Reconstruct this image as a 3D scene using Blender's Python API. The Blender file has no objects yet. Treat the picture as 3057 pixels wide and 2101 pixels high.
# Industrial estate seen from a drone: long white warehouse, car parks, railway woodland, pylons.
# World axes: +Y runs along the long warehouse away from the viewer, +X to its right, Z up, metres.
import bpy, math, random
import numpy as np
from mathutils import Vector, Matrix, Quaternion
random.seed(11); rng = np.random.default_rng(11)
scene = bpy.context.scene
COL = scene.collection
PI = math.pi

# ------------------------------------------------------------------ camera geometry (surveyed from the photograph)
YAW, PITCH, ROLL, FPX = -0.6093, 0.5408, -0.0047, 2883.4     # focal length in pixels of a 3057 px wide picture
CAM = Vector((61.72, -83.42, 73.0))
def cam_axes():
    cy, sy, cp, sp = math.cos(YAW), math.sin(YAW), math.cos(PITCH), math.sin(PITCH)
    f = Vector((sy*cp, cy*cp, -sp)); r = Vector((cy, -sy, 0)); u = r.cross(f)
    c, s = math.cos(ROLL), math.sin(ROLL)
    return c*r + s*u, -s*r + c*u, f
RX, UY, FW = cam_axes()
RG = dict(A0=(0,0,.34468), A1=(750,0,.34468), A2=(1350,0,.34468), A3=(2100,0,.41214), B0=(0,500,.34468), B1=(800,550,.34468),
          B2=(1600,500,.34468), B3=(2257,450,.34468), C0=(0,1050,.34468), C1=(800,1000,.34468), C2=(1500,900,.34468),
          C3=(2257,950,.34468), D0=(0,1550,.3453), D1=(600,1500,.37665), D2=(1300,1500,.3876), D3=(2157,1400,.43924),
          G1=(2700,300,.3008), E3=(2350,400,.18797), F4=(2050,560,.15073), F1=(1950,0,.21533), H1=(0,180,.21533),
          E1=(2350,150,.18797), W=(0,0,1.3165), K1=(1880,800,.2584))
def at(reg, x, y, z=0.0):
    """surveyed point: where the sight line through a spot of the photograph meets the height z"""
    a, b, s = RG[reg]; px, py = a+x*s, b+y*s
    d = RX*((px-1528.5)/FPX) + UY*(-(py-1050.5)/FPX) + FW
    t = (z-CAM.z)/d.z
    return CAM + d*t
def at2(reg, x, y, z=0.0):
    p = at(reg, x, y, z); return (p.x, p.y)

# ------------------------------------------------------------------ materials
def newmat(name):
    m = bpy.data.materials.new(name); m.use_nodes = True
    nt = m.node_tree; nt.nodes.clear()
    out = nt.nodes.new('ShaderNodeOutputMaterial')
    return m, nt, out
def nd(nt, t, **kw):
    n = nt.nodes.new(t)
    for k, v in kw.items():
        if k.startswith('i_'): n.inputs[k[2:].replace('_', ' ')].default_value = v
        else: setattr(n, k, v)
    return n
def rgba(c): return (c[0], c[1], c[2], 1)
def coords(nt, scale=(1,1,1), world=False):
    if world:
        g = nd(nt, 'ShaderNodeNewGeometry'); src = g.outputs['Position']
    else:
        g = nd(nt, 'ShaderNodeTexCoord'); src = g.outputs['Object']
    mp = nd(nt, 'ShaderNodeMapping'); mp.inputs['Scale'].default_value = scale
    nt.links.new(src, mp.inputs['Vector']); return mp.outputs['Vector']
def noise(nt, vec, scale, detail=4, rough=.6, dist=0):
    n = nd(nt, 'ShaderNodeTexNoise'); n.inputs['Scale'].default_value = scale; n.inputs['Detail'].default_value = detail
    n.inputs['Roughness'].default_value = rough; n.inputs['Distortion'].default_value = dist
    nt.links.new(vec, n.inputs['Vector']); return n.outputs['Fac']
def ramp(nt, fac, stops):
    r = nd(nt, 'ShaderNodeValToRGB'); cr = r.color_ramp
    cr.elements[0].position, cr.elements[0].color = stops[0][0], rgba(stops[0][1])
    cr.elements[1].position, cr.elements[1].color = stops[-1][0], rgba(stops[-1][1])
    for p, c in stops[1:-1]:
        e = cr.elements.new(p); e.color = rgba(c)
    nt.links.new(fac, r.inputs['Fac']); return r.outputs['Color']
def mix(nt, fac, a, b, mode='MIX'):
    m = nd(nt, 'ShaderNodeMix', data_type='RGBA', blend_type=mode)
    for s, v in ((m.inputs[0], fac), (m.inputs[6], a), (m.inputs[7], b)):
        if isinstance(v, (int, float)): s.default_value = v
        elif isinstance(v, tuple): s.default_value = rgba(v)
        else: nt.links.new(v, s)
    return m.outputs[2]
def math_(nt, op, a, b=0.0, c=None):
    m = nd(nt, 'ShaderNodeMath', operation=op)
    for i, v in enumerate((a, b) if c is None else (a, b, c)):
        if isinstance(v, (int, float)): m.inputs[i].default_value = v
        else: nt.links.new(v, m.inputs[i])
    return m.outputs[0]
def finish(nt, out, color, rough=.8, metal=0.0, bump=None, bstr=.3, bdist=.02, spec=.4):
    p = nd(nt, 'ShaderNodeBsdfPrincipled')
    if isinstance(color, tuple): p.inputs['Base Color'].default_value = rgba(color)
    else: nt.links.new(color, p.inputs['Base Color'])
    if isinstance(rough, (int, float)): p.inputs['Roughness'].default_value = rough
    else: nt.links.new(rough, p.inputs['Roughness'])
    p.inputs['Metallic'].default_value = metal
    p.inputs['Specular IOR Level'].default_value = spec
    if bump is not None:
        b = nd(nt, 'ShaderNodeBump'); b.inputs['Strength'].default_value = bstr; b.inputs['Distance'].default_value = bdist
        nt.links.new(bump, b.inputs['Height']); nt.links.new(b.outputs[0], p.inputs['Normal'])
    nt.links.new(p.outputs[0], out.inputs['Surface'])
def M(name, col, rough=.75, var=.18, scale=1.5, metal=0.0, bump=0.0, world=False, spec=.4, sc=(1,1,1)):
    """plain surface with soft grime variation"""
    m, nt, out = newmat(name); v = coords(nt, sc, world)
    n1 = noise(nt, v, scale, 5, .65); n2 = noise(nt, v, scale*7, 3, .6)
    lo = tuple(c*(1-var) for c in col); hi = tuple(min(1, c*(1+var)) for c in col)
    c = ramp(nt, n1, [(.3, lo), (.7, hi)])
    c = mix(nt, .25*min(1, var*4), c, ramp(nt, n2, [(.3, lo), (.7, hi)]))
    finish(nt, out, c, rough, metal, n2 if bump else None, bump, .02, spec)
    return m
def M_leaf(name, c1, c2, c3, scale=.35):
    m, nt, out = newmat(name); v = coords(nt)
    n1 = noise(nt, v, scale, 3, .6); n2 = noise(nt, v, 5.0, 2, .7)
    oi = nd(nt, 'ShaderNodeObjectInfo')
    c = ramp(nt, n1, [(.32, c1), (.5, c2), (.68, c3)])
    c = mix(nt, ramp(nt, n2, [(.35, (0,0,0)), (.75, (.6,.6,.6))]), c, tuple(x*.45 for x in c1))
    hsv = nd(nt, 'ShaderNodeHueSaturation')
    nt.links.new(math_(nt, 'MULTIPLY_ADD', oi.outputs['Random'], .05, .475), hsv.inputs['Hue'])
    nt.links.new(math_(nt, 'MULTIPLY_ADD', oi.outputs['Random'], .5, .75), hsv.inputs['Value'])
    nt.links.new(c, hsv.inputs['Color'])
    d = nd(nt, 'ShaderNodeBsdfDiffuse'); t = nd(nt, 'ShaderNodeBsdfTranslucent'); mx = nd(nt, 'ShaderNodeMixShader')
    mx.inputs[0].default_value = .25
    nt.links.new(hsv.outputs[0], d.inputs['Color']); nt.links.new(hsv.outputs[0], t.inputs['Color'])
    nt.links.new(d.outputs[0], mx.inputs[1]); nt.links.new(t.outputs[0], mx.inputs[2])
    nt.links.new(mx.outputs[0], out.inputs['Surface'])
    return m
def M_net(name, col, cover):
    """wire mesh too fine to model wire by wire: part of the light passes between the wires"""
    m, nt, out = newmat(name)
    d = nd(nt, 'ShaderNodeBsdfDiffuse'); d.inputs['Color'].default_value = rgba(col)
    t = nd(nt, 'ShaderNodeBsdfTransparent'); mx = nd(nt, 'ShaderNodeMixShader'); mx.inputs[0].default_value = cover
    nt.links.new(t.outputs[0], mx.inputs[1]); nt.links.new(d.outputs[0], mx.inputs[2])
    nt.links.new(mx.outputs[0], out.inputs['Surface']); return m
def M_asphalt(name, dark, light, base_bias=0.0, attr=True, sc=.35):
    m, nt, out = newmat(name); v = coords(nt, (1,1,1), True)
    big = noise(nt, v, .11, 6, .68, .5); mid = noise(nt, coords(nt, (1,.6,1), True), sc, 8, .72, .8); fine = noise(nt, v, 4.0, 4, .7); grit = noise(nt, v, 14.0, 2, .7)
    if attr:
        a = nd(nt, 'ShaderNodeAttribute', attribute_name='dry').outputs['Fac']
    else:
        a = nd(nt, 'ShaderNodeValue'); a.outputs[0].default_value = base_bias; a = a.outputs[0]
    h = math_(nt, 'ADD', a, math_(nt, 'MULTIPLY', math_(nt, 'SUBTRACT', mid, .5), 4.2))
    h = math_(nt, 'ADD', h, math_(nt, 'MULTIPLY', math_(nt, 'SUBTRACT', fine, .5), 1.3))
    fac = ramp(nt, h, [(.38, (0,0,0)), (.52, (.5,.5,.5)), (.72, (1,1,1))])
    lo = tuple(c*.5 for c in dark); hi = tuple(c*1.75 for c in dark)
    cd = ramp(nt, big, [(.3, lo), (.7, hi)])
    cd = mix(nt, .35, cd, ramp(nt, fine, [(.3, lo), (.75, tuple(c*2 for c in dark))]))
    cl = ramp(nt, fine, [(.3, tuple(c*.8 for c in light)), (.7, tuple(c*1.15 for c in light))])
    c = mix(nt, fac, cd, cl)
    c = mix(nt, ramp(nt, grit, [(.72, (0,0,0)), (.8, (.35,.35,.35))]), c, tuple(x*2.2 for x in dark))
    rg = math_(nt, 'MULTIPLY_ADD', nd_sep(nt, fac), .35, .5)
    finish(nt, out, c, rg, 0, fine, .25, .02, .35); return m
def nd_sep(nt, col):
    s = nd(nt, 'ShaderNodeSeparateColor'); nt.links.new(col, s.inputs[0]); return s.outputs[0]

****

Exercise
Verbatim output is expected for the lines from the start of the data to the line in which "PI = math.pi" appears, both included.

Exercise output
Reconstruct this image as a 3D scene using Blender's Python API. The Blender file has no objects yet. Treat the picture as 3057 pixels wide and 2101 pixels high.
# Industrial estate seen from a drone: long white warehouse, car parks, railway woodland, pylons.
# World axes: +Y runs along the long warehouse away from the viewer, +X to its right, Z up, metres.
import bpy, math, random
import numpy as np
from mathutils import Vector, Matrix, Quaternion
random.seed(11); rng = np.random.default_rng(11)
scene = bpy.context.scene
COL = scene.collection
PI = math.pi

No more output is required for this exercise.